NRCM and Maine Audubon support the science-based recommendations of the Maine Department of Inland Fisheries and Wildlife for adjustments in operations and further study at Bowers in order to ensure impact on bats are not significant.

Similarly, NRCM submitted detailed testimony outlining specific scenic and recreational resources that would be impacted by the Bowers project, including who uses the area and how those users might be affected. There are multiple lakes of “statewide scenic significance” in the area, and NRCM has found that there would be very adverse impacts to some of these lakes and their users. NRCM ultimately took a position neither for nor against the project, providing a detailed analysis of the pros and cons for policymakers’ deliberation.

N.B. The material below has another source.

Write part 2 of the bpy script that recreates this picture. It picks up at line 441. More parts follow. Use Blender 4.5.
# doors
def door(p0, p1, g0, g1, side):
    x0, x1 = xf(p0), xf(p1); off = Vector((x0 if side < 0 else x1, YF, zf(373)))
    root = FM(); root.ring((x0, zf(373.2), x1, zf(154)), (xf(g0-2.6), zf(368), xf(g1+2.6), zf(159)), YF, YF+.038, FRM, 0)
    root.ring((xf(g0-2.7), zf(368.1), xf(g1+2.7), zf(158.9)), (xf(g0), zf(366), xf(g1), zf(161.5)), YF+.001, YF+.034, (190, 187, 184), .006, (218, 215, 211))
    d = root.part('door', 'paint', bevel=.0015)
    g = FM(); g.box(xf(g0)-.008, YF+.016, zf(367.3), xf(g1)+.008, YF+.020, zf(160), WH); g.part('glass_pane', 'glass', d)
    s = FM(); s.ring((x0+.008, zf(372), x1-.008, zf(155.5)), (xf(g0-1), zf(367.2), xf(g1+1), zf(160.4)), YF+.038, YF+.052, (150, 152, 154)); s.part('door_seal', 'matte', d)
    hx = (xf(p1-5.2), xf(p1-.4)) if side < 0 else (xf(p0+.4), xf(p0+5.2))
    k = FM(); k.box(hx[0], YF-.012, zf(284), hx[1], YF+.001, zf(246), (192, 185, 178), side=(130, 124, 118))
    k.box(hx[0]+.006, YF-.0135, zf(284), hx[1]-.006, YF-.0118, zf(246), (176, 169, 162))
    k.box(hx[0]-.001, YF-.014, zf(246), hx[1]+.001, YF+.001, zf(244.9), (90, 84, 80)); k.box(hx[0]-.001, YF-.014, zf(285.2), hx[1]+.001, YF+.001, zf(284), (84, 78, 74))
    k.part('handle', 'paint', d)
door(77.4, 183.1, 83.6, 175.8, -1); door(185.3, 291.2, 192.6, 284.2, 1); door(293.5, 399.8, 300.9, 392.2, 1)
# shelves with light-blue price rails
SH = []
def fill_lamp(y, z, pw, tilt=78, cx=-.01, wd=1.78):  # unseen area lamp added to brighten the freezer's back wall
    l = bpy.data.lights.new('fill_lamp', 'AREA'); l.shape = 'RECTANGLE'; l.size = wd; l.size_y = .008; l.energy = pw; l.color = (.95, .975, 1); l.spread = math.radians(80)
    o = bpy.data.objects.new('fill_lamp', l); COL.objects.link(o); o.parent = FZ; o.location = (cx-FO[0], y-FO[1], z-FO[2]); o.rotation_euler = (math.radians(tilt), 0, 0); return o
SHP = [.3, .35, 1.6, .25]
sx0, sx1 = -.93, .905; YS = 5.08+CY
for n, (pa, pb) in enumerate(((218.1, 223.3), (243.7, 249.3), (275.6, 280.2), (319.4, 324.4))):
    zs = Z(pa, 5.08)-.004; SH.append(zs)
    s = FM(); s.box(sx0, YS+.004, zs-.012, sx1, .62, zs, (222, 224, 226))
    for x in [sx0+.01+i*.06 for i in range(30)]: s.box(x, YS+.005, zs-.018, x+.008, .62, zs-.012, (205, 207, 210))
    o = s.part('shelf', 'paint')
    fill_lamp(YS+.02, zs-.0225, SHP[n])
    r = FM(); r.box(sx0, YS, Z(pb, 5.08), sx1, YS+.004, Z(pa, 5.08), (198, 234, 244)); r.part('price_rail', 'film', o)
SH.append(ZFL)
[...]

We believe that from both an environmental and an economic standpoint, Maine must continue to pursue ways to increase our energy independence and reduce our over-reliance on fossil fuels. Opposing every wind project that has any impact leaves Maine stuck in a status quo of coal, oil and natural gas dependence.

Harnessing the clean, renewable power of wind needs to be part of our energy mix. Fortunately, doing so is already creating significant benefits for the Maine economy and taxpayers through job creation, property tax reductions and other community benefits.

The work of finding good wind power sites with the lowest impact deserves serious effort. NRCM and Maine Audubon have worked hard to evaluate and weigh in on specific wind power proposals, balancing the need for clean energy with the need to conserve habitat.

Maine can support renewable energy and maintain its special places and high value resources. Continuing to explore and discuss the right balance is important and we will be fully engaged, with respect for all perspectives and credible, science-backed information.

Lisa Pohlmann is executive director of the Natural Resources Council of Maine and Ted Koffman is executive director of Maine Audubon.